Serbian stocks still not for the fainthearted despite record year

By bne IntelliNews November 2, 2007

Nicholas Watson in Prague -

The 16 straight days of declines show that Serbia's stock market is not for the faint-hearted, nevertheless it's still had a very good year overall.

The blue-chip index on the Belgrade Stock Exchange (BELEX) lost another 0.43% to 2,513 points on Wednesday, October 31, marking 16 straight days of decline and bringing the BELEX15 down some 33% from its historic high hit in May.

The problems are inevitably put down to the escalating problem over the final status of the Kosovo province, which threatens to come to a head on December 10 when the current round of talks under the aegis of the EU, US and Russia come to an end. Without a definitive agreement by then, the ethnic Albanian government has threatened to declare unilateral independence from Serbia, something which Belgrade, backed by Russia, fiercely objects to. Serbia has offered a level of autonomy, but to date there appears little sign of compromise.

The financial problems rippling out from the US sub-prime mortgage mess have also hurt Serbia's stock market. Though the concerns about the US credit markets are not directly related to the region, Erste bank says in Serbia's case it clear that major players had concerns in other markets, and their lack of activity left the Serbian market drifting sideways. Given the still shallow nature of Serbia's stock markets, this situation inevitably leaves it vulnerable to sharp downward moves.

That highlights the need for the coalition government, currently preoccupied with the political issue of Kosovo as well as increased tensions in neighbouring Bosnia and its usual internal bickering, to attract more investors. Though progress is slow, there have nonetheless been positive developments in this regard, which did much to propel the market forward, especially in the first half of the year.

Insurers and pensioners

Seven voluntary pension funds and four open investment funds have been launched this year, most of them in the past few months, and there are two other investment funds waiting approval from the securities watchdog. "It's early days - the market must settle and must find investors," says one foreign investment banker based in Belgrade. "But it's a good thing these funds have opened."

The total net asset value of open investment funds was around €58m as of September, while the net asset value for pension funds was around €31m. Some of these funds have enjoyed double-digit percentage performance, which will provide further impetus to several other investment organizations planning to launch new funds, says Erste Bank.

The investment banker also stresses the need for the government to press on with developing the country's insurance industry, which together with the pension funds will provide more liquidity to the market.
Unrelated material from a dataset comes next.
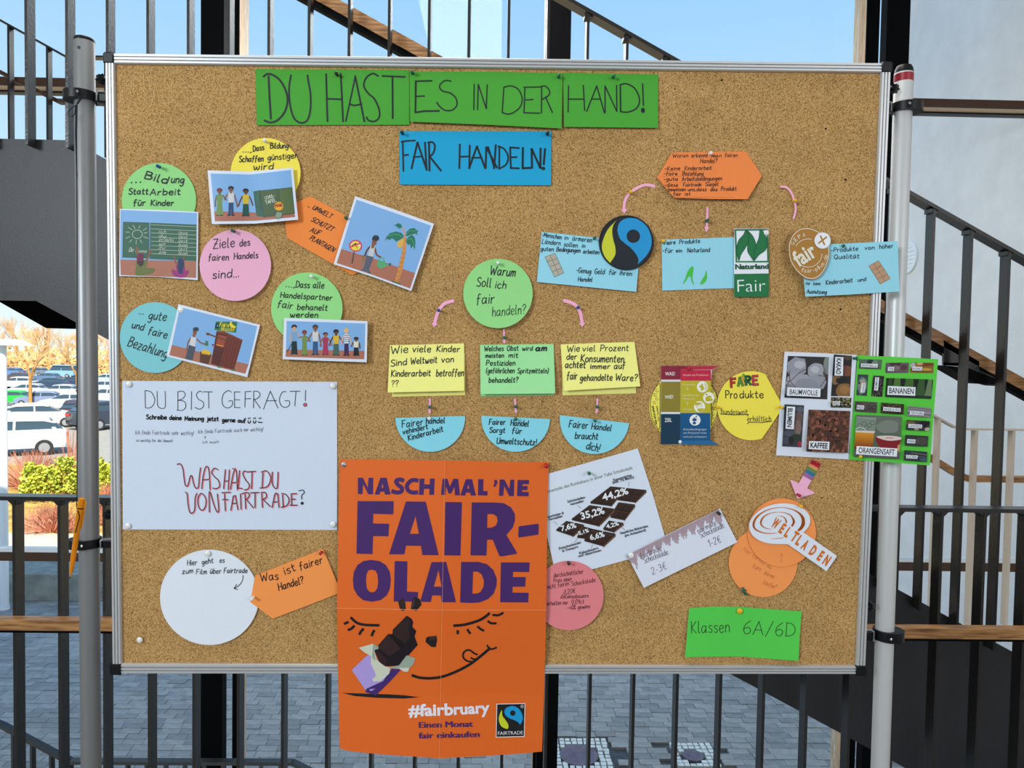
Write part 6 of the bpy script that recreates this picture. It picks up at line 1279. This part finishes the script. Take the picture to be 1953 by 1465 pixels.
Pp([(655, 410), (815, 412), (920, 845), (788, 844), (776, 770), (655, 768), (642, 838), (518, 838)], [(686, 672), (760, 672), (732, 528)])
Pp([(974, 414), (1108, 416), (1096, 848), (966, 846)])
Pp([(1188, 418), (1380, 418), (1450, 425), (1505, 458), (1536, 510), (1538, 560), (1520, 620), (1468, 682), (1554, 826), (1550, 834), (1422, 856), (1410, 848), (1358, 720), (1312, 720), (1306, 848), (1178, 846)], [(1314, 512), (1362, 512), (1390, 530), (1398, 566), (1385, 604), (1350, 622), (1312, 624)])
Pp([(1568, 612), (1722, 590), (1730, 598), (1728, 678), (1572, 702), (1564, 694)])
oo = [(225, 1050), (232, 985), (262, 925), (310, 893), (370, 883), (440, 893), (492, 925), (524, 980), (532, 1050), (525, 1115), (498, 1170), (450, 1208), (380, 1222), (310, 1210), (262, 1170), (232, 1115)]
oi = [(330, 1055), (334, 1000), (350, 968), (378, 962), (408, 970), (424, 1000), (430, 1060), (424, 1110), (406, 1138), (378, 1148), (352, 1136), (336, 1108)]
Pp(oo, oi); Pp([(564, 893), (666, 895), (662, 1140), (754, 1144), (748, 1222), (556, 1220)])
Pp([(862, 902), (980, 900), (1060, 1226), (945, 1226), (938, 1172), (866, 1170), (856, 1224), (770, 1222)], [(880, 1100), (944, 1100), (918, 962)])
Pp([(1102, 900), (1240, 900), (1310, 918), (1362, 965), (1390, 1035), (1388, 1090), (1366, 1155), (1320, 1200), (1250, 1228), (1180, 1232), (1094, 1228)], [(1198, 978), (1236, 978), (1268, 1000), (1286, 1050), (1284, 1100), (1260, 1142), (1230, 1156), (1192, 1156)])
Pp([(1424, 904), (1656, 904), (1652, 982), (1522, 980), (1520, 1022), (1624, 1022), (1620, 1100), (1518, 1100), (1516, 1148), (1648, 1150), (1644, 1228), (1418, 1226)])
s.tr = P7
BD = (.008, .008, .01); bl = lambda pts, w: s.line(BD, pts, w, True)
bl([(210, 248), (260, 290), (330, 306), (435, 309)], 20); bl([(158, 296), (185, 284)], 20); bl([(188, 346), (215, 335), (234, 314)], 20); bl([(278, 382), (290, 360), (308, 340)], 20); bl([(378, 392), (386, 370), (398, 352)], 20)
bl([(1044, 312), (1130, 304), (1240, 272), (1300, 238), (1330, 212)], 21); bl([(1360, 225), (1400, 228), (1440, 210)], 18); bl([(1320, 276), (1345, 292), (1384, 293)], 18); bl([(1236, 320), (1260, 340), (1284, 352)], 18); bl([(1154, 344), (1164, 362), (1176, 374)], 18); bl([(1074, 354), (1075, 376)], 20)
bl([(706, 714), (760, 732), (850, 738), (950, 725), (1070, 680), (1180, 620), (1270, 550), (1335, 495)], 21); bl([(1312, 470), (1328, 495), (1350, 502), (1388, 490)], 14)
bl([(1232, 546), (1205, 535), (1180, 515), (1150, 510), (1120, 535), (1120, 570), (1150, 598), (1200, 604)], 14); bl([(1182, 572), (1205, 584), (1245, 574)], 13)
s.poly(BD, [(138, 856), (300, 862), (500, 868), (640, 876), (768, 892), (640, 902), (420, 896), (240, 882)])
CH1, CH2, CH3 = C(46, 30, 30), C(30, 20, 24), C(24, 14, 24)
s.poly(CH1, [(590, 112), (632, 86), (650, 130), (654, 180), (625, 194), (605, 172)]); s.poly(CH2, [(708, 96), (728, 76), (765, 96), (782, 140), (740, 192), (694, 178), (700, 130)]); s.poly(C(62, 46, 44), [(728, 80), (700, 130), (694, 176), (722, 150)])
s.poly(CH2, [(820, 408), (840, 400), (902, 394), (906, 430), (896, 486), (860, 484), (814, 444)]); s.poly(C(56, 40, 38), [(840, 402), (902, 395), (890, 424), (850, 430)])
s.poly(C(172, 152, 218), [(326, 565), (365, 540), (560, 700), (410, 872), (330, 840), (216, 672)]); s.poly(C(66, 40, 110), [(590, 665), (640, 640), (520, 770), (410, 878), (325, 850), (336, 822), (470, 760), (540, 660)])
s.poly(CH3, [(660, 232), (700, 256), (714, 285), (706, 320), (738, 356), (724, 400), (750, 468), (600, 636), (490, 642), (440, 610), (398, 510), (432, 500), (432, 468), (510, 380), (546, 380), (548, 345)])
s.poly(CH1, [(660, 240), (548, 345), (556, 398), (648, 455), (690, 400), (676, 340), (690, 275)]); s.poly(C(52, 32, 34), [(512, 384), (432, 470), (440, 505), (520, 560), (612, 494), (588, 452)]); s.poly(C(48, 28, 30), [(402, 512), (440, 610), (490, 640), (500, 590), (440, 520)]); s.poly(C(20, 12, 16), [(512, 384), (546, 380), (650, 460), (612, 500), (520, 392)])
s.poly(C(204, 208, 190), [(272, 490), (388, 458), (432, 492), (398, 512), (420, 590), (480, 640), (530, 650), (520, 700), (450, 762), (390, 765), (382, 745), (412, 720), (400, 680), (370, 620), (372, 560), (320, 530)]); s.poly(C(150, 166, 150), [(388, 458), (434, 486), (430, 502), (396, 508), (410, 600), (380, 570)])
s.poly(C(150, 166, 150), [(660, 552), (730, 575), (718, 620), (690, 650), (640, 664), (500, 655), (600, 632)]); s.poly(C(206, 206, 196), [(590, 655), (684, 652), (672, 684), (640, 686)])
WP = C(228, 226, 234)
def split(t, a, b, c_, d, h, col, bold):
    s.type(t, a, b, c_, d, h, col, bold)
s.type('#fairb', 675, 1044, 1040, 1034, 96, WP, .035); s.type('ruary', 1044, 1032, 1335, 1016, 92, WP, .035)
for k in (0, 3, 6): s.type('Einen Monat', 759+k, 1140, 1193+k, 1130, 50, PUR, 0); s.type('fair einkaufen', 757+k, 1226, 1247+k, 1214, 50, PUR, 0)
q = [(1388, 944), (1622, 940), (1616, 1212), (1382, 1218)]; s.poly(C(226, 226, 226), q); s.poly((.01, .01, .012), [(1394, 950), (1616, 946), (1610, 1206), (1388, 1212)])
LG2 = C(196, 206, 40)
s.poly(LG2, catmull([(1432, 996), (1410, 1040), (1408, 1085), (1430, 1130), (1478, 1148), (1484, 1115), (1460, 1075), (1436, 1040), (1432, 996)], 4)[:-1])
hole = [(1520+22*math.cos(k*math.pi/10), 1020+22*math.sin(k*math.pi/10)) for k in range(20)]
s.poly(C(20, 150, 210), catmull([(1450, 1008), (1468, 978), (1518, 962), (1568, 984), (1596, 1030), (1600, 1075), (1578, 1116)], 4)+[(1572, 1104), (1556, 1089), (1530, 1076), (1500, 1066), (1472, 1050), (1456, 1030)])
s.poly((.01, .01, .012), hole)
s.type('FAIRTRADE', 1400, 1198, 1602, 1192, 30, WP, .0); s.line(WP, [(1596+12*math.cos(k*.7), 966+12*math.sin(k*.7)) for k in range(10)], 2.5); s.type('R', 1591, 972, 1601, 972, 11, WP, .0)
CRC = C(240, 170, 120)
s.tr = (0, 0, 1)
for a, b in zip([(643, 1160), (700, 1161), (770, 1162.5), (843.3, 1163.8)], [(700, 1161), (770, 1162.5), (843.3, 1163.8), (843.3, 1163.8)]):
    if a != b: s.line(CRC, [a, b], .7)
s.line(CRC, [(843.3, 1163.8), (1041.6, 1163.6)], .7); s.line(CRC, [(848.5, 879), (843.3, 1163.8)], .5); s.line(CRC, [(843.3, 1163.8), (838, 1446)], .5)
s.build()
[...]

The industry should get a boost when the second-largest insurer, DDOR Novi Sad, is privatised in December. According to reports, interested bidders include AXA, Allianz, Generali, KBC Group, Groupama, VHV Group, Fondiaria SAI, Triglav, Wiener Stadische, La Baloise, Czech Pojistovna and Ethniki.

As well as more investors, there are also more stocks to invest in. Following the financial watchdog's directive that all joint stock companies must be listed on the organized market, the number of listed companies rose to 1,700 from 1,100 at the end of 2006. It is also reckoned that a few hundred more still remain to be listed. Erste Bank says the estimated total market capitalization of listed equities in September was €17.7bn, more than 110% higher compared with end-2006. In addition, there have been several large capital increases carried out this year, including the €100m capital increase by AIK Banka in June.

To attract more foreign interest, Wiener Boerse launched in March the Serbian Traded Index (SRX) - a capitalization-weighted price index, made up of the most-traded stocks on the BSE. The index is calculated in Serbian dinar, euros and dollars. It is disseminated in real time by Wiener Boerse and designed as a tradable index to be used as underlying for derivatives.

Even so, Erste notes that foreign investors' share in equity turnover fell from an average of 51% in 2006 to 43% in 2007. One of the reasons for this is that Serbian shares have very "demanding" valuations, especially the listed banks, whose price/book values are in the 4-8 range, a result of huge interest by foreign banks in one of the last major under-developed banking sectors in the region. The market-weighted price/earnings ratio for BELEX15 components was 48.7 when the index hit its all-time high in May.

Thus, high valuations and the continued political risk, as well as the continuing global instability, promise to restrain foreign interest in the market. But with more domestic investors providing liquidity to the market and a possible non-violent resolution to the Kosovo problem, analysts say the Serbian stock market could develop in the same manner as those of the former Yugoslavia such as Croatia and Slovenia: a slow burn for a time, which then reaches a tipping point and the market takes off quite quickly.